/---

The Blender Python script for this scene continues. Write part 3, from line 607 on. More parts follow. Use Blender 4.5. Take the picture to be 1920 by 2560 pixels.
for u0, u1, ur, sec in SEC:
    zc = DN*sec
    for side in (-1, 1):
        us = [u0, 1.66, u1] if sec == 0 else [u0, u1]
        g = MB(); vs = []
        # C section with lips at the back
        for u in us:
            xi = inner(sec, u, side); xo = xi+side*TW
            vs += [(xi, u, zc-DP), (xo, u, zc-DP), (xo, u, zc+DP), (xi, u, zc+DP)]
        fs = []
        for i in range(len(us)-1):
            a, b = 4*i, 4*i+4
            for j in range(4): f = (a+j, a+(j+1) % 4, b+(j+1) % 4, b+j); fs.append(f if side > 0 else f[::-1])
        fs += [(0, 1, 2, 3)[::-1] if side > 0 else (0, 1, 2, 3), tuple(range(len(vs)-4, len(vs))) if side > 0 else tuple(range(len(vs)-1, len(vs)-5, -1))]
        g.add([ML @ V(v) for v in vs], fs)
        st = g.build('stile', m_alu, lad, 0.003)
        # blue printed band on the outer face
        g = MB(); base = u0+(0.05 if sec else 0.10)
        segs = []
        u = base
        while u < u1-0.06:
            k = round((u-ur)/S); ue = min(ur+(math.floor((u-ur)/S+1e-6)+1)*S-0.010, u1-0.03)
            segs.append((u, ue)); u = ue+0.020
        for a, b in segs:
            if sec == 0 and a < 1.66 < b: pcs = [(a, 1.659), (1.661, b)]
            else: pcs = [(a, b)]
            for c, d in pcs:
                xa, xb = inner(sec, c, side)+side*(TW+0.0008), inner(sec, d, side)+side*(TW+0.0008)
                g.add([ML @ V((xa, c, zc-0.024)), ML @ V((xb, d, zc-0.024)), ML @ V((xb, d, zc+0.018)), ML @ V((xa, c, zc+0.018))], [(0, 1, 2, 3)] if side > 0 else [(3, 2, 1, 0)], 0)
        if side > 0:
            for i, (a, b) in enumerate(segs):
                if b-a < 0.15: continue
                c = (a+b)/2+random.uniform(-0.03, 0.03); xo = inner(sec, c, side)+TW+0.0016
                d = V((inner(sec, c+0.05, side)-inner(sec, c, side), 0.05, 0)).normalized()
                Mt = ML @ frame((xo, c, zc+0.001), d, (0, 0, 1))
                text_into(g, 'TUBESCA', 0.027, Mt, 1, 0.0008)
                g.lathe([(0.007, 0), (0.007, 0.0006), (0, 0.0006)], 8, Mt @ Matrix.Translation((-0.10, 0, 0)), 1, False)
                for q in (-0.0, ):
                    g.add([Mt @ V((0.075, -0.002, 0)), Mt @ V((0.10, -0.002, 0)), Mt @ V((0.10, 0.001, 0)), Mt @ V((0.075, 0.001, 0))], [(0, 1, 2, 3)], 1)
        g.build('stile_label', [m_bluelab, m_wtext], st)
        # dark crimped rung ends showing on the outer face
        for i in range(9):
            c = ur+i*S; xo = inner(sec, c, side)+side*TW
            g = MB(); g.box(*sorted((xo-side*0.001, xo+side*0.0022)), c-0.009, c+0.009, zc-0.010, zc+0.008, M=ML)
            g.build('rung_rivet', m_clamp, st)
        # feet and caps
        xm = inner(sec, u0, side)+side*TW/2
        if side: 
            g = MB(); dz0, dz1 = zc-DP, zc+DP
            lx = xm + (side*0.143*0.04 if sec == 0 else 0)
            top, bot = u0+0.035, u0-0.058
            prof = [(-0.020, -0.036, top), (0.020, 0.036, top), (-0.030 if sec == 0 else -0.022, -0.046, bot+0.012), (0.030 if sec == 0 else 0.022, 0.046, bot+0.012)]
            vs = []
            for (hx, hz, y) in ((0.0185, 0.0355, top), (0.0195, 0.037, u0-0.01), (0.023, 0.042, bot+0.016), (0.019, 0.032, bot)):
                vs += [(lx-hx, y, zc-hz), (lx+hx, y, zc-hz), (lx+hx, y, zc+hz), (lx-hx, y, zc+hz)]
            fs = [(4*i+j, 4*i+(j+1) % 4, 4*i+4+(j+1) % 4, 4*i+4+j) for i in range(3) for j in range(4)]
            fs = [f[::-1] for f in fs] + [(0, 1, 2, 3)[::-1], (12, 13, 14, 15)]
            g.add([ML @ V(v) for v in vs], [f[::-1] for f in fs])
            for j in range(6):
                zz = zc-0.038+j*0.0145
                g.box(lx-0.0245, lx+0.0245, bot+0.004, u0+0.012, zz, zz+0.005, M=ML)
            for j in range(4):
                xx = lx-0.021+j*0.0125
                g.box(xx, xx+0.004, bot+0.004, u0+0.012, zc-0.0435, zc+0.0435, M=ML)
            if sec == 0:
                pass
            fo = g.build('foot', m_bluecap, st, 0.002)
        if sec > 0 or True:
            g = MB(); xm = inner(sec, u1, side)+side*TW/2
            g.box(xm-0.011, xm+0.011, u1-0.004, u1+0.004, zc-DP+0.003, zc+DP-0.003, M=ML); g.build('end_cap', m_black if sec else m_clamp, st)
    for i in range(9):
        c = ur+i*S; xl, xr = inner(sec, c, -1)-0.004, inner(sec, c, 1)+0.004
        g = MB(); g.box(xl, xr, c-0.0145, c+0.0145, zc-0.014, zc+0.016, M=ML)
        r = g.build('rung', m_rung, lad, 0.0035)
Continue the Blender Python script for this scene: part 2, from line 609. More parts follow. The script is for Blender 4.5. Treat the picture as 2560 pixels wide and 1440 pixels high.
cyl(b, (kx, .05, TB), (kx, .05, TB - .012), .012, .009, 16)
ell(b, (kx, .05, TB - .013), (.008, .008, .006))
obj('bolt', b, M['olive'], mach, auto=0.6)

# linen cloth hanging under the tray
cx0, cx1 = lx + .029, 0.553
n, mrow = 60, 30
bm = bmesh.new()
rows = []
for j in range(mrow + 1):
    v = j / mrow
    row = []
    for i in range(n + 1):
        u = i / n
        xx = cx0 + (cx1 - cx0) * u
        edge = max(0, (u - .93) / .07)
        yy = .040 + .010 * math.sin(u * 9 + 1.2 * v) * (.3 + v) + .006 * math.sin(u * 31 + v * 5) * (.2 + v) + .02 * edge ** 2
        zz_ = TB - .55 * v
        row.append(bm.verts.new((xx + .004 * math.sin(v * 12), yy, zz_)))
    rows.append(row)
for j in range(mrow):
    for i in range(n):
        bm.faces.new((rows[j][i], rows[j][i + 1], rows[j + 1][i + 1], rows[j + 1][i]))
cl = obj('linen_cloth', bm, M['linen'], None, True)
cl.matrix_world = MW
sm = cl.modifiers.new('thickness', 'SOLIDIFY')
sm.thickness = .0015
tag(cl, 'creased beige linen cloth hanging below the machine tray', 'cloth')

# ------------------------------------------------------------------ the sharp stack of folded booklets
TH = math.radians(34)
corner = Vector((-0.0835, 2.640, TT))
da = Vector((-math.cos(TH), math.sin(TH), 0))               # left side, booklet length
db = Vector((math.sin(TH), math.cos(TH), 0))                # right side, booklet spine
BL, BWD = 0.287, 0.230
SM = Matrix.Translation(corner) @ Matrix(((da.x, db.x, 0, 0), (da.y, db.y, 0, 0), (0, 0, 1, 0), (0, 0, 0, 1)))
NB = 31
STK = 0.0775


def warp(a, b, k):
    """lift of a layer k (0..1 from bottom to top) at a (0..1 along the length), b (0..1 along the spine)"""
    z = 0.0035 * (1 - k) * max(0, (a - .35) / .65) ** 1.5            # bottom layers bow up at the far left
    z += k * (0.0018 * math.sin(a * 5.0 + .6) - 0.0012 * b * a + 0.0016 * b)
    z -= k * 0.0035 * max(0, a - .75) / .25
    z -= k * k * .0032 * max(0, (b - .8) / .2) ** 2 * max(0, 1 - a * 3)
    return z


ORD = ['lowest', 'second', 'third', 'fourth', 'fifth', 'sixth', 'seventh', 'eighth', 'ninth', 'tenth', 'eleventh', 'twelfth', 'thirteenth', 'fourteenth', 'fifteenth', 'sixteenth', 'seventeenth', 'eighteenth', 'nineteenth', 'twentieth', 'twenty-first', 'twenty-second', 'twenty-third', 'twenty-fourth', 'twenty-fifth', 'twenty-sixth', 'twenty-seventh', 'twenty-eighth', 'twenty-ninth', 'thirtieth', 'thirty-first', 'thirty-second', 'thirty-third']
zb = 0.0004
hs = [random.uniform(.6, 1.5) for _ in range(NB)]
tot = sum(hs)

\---

Written instruction: Copy each line in the data that holds the word "pixels".

Solution below:
The Blender Python script for this scene continues. Write part 3, from line 607 on. More parts follow. Use Blender 4.5. Take the picture to be 1920 by 2560 pixels.
Continue the Blender Python script for this scene: part 2, from line 609. More parts follow. The script is for Blender 4.5. Treat the picture as 2560 pixels wide and 1440 pixels high.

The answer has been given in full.